Little Theatre Of Norfolk Pays Tribute To Women's History In A PIECE OF MY HEART

Little Theatre of Norfolk embraces feminism, Women's History Month, and tackles the tragedies of war with their upcoming production of A Piece of My Heart.

Since the time of Greek tragedies, plays have been a way for people to make sense of the horrors of war. Even Shakespeare incorporated elements of war to help audiences understand the struggles soldiers faced. Today is no different. Theater offers a vehicle for the community to get a glimpse of the tragedies of war and bring it to the forefront of our minds.

In A Piece of My Heart, the adversities of war; specifically, the Vietnam War, are told by six women, as they guide us through their lives before, during, and after Vietnam. The play centers around the physical and emotional hardships the women endured during wartime in the 1950s, '60s, and '70s.
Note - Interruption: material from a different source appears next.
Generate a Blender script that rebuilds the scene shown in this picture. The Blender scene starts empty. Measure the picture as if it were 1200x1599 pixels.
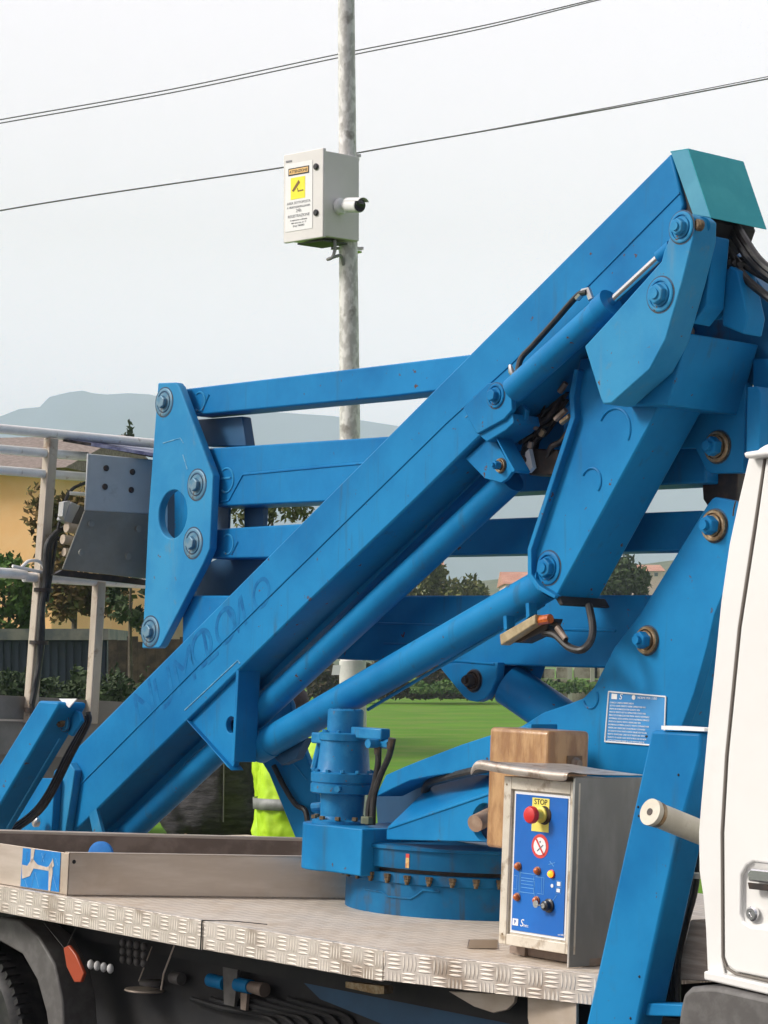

Director Kelly Gilliam is former Navy herself, which brings her closer to the piece. "I understand a lot of the things that these women went through. I was never in a war zone, but the traumas that entail being in the military as a woman, even in the '90s, it wasn't that different as far as the patriarchy," she said.

Although the play is set more than 30 years ago, the themes can resonate with a modern-day audience. "You can really see a part of yourself in the different characters," said assistant director Kathryn Finney. "As a woman, how do we look at these experiences that happened in the Vietnam War, which was a very long time ago? How do you process what was expected of you then as opposed to now? It's a very different thing for a modern woman, but the feminist attitude is an undercurrent of our modern life."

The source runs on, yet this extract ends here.